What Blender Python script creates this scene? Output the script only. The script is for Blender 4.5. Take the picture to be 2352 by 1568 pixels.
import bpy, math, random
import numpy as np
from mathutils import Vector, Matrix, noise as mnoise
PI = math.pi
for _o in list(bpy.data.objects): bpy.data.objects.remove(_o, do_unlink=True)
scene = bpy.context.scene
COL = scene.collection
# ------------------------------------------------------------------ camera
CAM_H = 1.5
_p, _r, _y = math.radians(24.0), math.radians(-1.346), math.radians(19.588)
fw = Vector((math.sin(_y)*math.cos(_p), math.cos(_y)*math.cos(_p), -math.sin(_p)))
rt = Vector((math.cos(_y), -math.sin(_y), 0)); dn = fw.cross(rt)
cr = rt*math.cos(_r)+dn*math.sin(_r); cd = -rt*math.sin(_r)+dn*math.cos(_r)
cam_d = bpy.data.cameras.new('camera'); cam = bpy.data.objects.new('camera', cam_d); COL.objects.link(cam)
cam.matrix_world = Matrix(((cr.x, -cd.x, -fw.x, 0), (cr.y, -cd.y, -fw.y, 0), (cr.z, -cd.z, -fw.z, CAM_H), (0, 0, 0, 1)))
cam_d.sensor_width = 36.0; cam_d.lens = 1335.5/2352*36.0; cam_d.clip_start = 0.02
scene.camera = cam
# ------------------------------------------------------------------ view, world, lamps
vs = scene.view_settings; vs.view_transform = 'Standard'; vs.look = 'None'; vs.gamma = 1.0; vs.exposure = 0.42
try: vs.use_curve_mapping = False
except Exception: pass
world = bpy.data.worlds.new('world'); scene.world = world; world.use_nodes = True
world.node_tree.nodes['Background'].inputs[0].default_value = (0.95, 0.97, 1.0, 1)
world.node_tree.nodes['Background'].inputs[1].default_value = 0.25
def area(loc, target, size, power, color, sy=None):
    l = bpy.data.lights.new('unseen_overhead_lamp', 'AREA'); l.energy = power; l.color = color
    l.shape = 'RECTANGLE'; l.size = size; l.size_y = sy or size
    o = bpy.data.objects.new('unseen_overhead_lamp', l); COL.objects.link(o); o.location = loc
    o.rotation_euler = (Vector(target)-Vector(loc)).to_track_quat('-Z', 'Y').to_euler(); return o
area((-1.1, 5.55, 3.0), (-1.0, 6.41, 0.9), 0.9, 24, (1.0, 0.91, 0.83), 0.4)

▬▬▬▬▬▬

__Problem requirements__: Give back each line above precisely as it stands.

__Final answer__:
What Blender Python script creates this scene? Output the script only. The script is for Blender 4.5. Take the picture to be 2352 by 1568 pixels.
import bpy, math, random
import numpy as np
from mathutils import Vector, Matrix, noise as mnoise
PI = math.pi
for _o in list(bpy.data.objects): bpy.data.objects.remove(_o, do_unlink=True)
scene = bpy.context.scene
COL = scene.collection
# ------------------------------------------------------------------ camera
CAM_H = 1.5
_p, _r, _y = math.radians(24.0), math.radians(-1.346), math.radians(19.588)
fw = Vector((math.sin(_y)*math.cos(_p), math.cos(_y)*math.cos(_p), -math.sin(_p)))
rt = Vector((math.cos(_y), -math.sin(_y), 0)); dn = fw.cross(rt)
cr = rt*math.cos(_r)+dn*math.sin(_r); cd = -rt*math.sin(_r)+dn*math.cos(_r)
cam_d = bpy.data.cameras.new('camera'); cam = bpy.data.objects.new('camera', cam_d); COL.objects.link(cam)
cam.matrix_world = Matrix(((cr.x, -cd.x, -fw.x, 0), (cr.y, -cd.y, -fw.y, 0), (cr.z, -cd.z, -fw.z, CAM_H), (0, 0, 0, 1)))
cam_d.sensor_width = 36.0; cam_d.lens = 1335.5/2352*36.0; cam_d.clip_start = 0.02
scene.camera = cam
# ------------------------------------------------------------------ view, world, lamps
vs = scene.view_settings; vs.view_transform = 'Standard'; vs.look = 'None'; vs.gamma = 1.0; vs.exposure = 0.42
try: vs.use_curve_mapping = False
except Exception: pass
world = bpy.data.worlds.new('world'); scene.world = world; world.use_nodes = True
world.node_tree.nodes['Background'].inputs[0].default_value = (0.95, 0.97, 1.0, 1)
world.node_tree.nodes['Background'].inputs[1].default_value = 0.25
def area(loc, target, size, power, color, sy=None):
    l = bpy.data.lights.new('unseen_overhead_lamp', 'AREA'); l.energy = power; l.color = color
    l.shape = 'RECTANGLE'; l.size = size; l.size_y = sy or size
    o = bpy.data.objects.new('unseen_overhead_lamp', l); COL.objects.link(o); o.location = loc
    o.rotation_euler = (Vector(target)-Vector(loc)).to_track_quat('-Z', 'Y').to_euler(); return o
area((-1.1, 5.55, 3.0), (-1.0, 6.41, 0.9), 0.9, 24, (1.0, 0.91, 0.83), 0.4)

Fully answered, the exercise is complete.